* _WORK INSTRUCTIONS_
Provide an exact reproduction of every entry.

— START PROVIDED INFORMATION —

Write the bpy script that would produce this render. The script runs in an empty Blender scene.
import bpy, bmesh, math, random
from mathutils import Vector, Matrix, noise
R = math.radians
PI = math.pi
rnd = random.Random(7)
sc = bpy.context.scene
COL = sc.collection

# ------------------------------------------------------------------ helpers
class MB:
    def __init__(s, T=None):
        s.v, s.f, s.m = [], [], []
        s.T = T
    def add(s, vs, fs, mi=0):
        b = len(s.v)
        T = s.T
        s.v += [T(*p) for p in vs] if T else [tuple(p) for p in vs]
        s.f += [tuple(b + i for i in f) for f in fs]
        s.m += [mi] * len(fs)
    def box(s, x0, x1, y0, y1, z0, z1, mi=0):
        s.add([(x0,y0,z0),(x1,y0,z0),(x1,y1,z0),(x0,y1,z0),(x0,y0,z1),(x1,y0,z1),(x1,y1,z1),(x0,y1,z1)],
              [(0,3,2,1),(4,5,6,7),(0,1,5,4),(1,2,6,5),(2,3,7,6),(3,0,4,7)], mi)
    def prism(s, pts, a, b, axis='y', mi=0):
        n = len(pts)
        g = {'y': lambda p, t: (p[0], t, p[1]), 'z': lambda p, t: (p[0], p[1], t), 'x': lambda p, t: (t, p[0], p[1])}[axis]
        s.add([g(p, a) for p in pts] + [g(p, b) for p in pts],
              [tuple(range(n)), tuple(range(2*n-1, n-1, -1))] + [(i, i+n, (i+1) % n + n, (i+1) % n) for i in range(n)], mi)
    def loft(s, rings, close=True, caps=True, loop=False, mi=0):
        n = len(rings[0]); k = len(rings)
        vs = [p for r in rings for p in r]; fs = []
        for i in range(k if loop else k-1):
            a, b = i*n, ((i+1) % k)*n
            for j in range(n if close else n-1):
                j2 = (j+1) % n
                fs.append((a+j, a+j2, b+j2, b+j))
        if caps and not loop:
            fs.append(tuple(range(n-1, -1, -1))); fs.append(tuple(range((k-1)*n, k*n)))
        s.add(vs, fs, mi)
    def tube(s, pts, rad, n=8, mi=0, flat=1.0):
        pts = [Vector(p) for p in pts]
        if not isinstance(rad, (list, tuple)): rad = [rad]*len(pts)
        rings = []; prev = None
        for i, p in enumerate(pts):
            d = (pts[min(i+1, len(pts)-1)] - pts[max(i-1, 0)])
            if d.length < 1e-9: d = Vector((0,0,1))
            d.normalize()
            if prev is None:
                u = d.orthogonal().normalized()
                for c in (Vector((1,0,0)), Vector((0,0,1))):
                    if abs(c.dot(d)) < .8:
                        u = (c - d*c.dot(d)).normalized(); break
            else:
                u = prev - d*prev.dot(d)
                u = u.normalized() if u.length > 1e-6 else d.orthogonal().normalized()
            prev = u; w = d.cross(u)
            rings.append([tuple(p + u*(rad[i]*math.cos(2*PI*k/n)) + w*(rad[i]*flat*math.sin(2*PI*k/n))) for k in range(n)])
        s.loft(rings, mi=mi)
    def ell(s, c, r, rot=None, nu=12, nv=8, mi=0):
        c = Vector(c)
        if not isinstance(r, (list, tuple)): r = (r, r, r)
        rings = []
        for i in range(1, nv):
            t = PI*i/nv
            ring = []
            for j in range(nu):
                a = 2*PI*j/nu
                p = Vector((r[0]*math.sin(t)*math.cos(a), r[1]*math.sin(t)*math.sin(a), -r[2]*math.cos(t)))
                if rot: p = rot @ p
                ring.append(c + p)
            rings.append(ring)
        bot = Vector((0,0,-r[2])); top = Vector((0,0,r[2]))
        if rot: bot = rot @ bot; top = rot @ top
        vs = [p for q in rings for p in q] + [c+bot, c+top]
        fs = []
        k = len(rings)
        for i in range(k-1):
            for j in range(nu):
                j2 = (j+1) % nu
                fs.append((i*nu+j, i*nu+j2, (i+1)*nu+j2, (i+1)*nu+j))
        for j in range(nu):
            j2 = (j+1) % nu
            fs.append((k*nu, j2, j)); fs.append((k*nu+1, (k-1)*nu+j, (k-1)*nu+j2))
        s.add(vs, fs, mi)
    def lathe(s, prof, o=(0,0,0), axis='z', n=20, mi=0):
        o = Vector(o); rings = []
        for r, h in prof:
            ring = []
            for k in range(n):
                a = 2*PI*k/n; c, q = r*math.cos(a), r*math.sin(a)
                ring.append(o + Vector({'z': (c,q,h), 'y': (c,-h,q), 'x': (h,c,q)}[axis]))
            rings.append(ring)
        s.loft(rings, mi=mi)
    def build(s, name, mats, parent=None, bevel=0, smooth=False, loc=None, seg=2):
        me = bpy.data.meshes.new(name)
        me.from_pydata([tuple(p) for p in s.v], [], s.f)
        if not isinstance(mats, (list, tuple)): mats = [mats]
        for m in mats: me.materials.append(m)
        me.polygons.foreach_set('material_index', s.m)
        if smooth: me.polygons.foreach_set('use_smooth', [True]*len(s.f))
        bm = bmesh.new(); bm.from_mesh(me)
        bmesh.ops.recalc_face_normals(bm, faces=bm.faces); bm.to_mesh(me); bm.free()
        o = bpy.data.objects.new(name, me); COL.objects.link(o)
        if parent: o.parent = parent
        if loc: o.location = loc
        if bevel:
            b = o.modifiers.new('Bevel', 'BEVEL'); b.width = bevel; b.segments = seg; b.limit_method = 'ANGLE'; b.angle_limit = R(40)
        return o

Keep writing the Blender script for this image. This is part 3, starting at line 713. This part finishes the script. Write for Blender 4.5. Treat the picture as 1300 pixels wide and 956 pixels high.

— END PROVIDED INFORMATION —

* _RESPONSE_
Write the bpy script that would produce this render. The script runs in an empty Blender scene.
import bpy, bmesh, math, random
from mathutils import Vector, Matrix, noise
R = math.radians
PI = math.pi
rnd = random.Random(7)
sc = bpy.context.scene
COL = sc.collection

# ------------------------------------------------------------------ helpers
class MB:
    def __init__(s, T=None):
        s.v, s.f, s.m = [], [], []
        s.T = T
    def add(s, vs, fs, mi=0):
        b = len(s.v)
        T = s.T
        s.v += [T(*p) for p in vs] if T else [tuple(p) for p in vs]
        s.f += [tuple(b + i for i in f) for f in fs]
        s.m += [mi] * len(fs)
    def box(s, x0, x1, y0, y1, z0, z1, mi=0):
        s.add([(x0,y0,z0),(x1,y0,z0),(x1,y1,z0),(x0,y1,z0),(x0,y0,z1),(x1,y0,z1),(x1,y1,z1),(x0,y1,z1)],
              [(0,3,2,1),(4,5,6,7),(0,1,5,4),(1,2,6,5),(2,3,7,6),(3,0,4,7)], mi)
    def prism(s, pts, a, b, axis='y', mi=0):
        n = len(pts)
        g = {'y': lambda p, t: (p[0], t, p[1]), 'z': lambda p, t: (p[0], p[1], t), 'x': lambda p, t: (t, p[0], p[1])}[axis]
        s.add([g(p, a) for p in pts] + [g(p, b) for p in pts],
              [tuple(range(n)), tuple(range(2*n-1, n-1, -1))] + [(i, i+n, (i+1) % n + n, (i+1) % n) for i in range(n)], mi)
    def loft(s, rings, close=True, caps=True, loop=False, mi=0):
        n = len(rings[0]); k = len(rings)
        vs = [p for r in rings for p in r]; fs = []
        for i in range(k if loop else k-1):
            a, b = i*n, ((i+1) % k)*n
            for j in range(n if close else n-1):
                j2 = (j+1) % n
                fs.append((a+j, a+j2, b+j2, b+j))
        if caps and not loop:
            fs.append(tuple(range(n-1, -1, -1))); fs.append(tuple(range((k-1)*n, k*n)))
        s.add(vs, fs, mi)
    def tube(s, pts, rad, n=8, mi=0, flat=1.0):
        pts = [Vector(p) for p in pts]
        if not isinstance(rad, (list, tuple)): rad = [rad]*len(pts)
        rings = []; prev = None
        for i, p in enumerate(pts):
            d = (pts[min(i+1, len(pts)-1)] - pts[max(i-1, 0)])
            if d.length < 1e-9: d = Vector((0,0,1))
            d.normalize()
            if prev is None:
                u = d.orthogonal().normalized()
                for c in (Vector((1,0,0)), Vector((0,0,1))):
                    if abs(c.dot(d)) < .8:
                        u = (c - d*c.dot(d)).normalized(); break
            else:
                u = prev - d*prev.dot(d)
                u = u.normalized() if u.length > 1e-6 else d.orthogonal().normalized()
            prev = u; w = d.cross(u)
            rings.append([tuple(p + u*(rad[i]*math.cos(2*PI*k/n)) + w*(rad[i]*flat*math.sin(2*PI*k/n))) for k in range(n)])
        s.loft(rings, mi=mi)
    def ell(s, c, r, rot=None, nu=12, nv=8, mi=0):
        c = Vector(c)
        if not isinstance(r, (list, tuple)): r = (r, r, r)
        rings = []
        for i in range(1, nv):
            t = PI*i/nv
            ring = []
            for j in range(nu):
                a = 2*PI*j/nu
                p = Vector((r[0]*math.sin(t)*math.cos(a), r[1]*math.sin(t)*math.sin(a), -r[2]*math.cos(t)))
                if rot: p = rot @ p
                ring.append(c + p)
            rings.append(ring)
        bot = Vector((0,0,-r[2])); top = Vector((0,0,r[2]))
        if rot: bot = rot @ bot; top = rot @ top
        vs = [p for q in rings for p in q] + [c+bot, c+top]
        fs = []
        k = len(rings)
        for i in range(k-1):
            for j in range(nu):
                j2 = (j+1) % nu
                fs.append((i*nu+j, i*nu+j2, (i+1)*nu+j2, (i+1)*nu+j))
        for j in range(nu):
            j2 = (j+1) % nu
            fs.append((k*nu, j2, j)); fs.append((k*nu+1, (k-1)*nu+j, (k-1)*nu+j2))
        s.add(vs, fs, mi)
    def lathe(s, prof, o=(0,0,0), axis='z', n=20, mi=0):
        o = Vector(o); rings = []
        for r, h in prof:
            ring = []
            for k in range(n):
                a = 2*PI*k/n; c, q = r*math.cos(a), r*math.sin(a)
                ring.append(o + Vector({'z': (c,q,h), 'y': (c,-h,q), 'x': (h,c,q)}[axis]))
            rings.append(ring)
        s.loft(rings, mi=mi)
    def build(s, name, mats, parent=None, bevel=0, smooth=False, loc=None, seg=2):
        me = bpy.data.meshes.new(name)
        me.from_pydata([tuple(p) for p in s.v], [], s.f)
        if not isinstance(mats, (list, tuple)): mats = [mats]
        for m in mats: me.materials.append(m)
        me.polygons.foreach_set('material_index', s.m)
        if smooth: me.polygons.foreach_set('use_smooth', [True]*len(s.f))
        bm = bmesh.new(); bm.from_mesh(me)
        bmesh.ops.recalc_face_normals(bm, faces=bm.faces); bm.to_mesh(me); bm.free()
        o = bpy.data.objects.new(name, me); COL.objects.link(o)
        if parent: o.parent = parent
        if loc: o.location = loc
        if bevel:
            b = o.modifiers.new('Bevel', 'BEVEL'); b.width = bevel; b.segments = seg; b.limit_method = 'ANGLE'; b.angle_limit = R(40)
        return o

Keep writing the Blender script for this image. This is part 3, starting at line 713. This part finishes the script. Write for Blender 4.5. Treat the picture as 1300 pixels wide and 956 pixels high.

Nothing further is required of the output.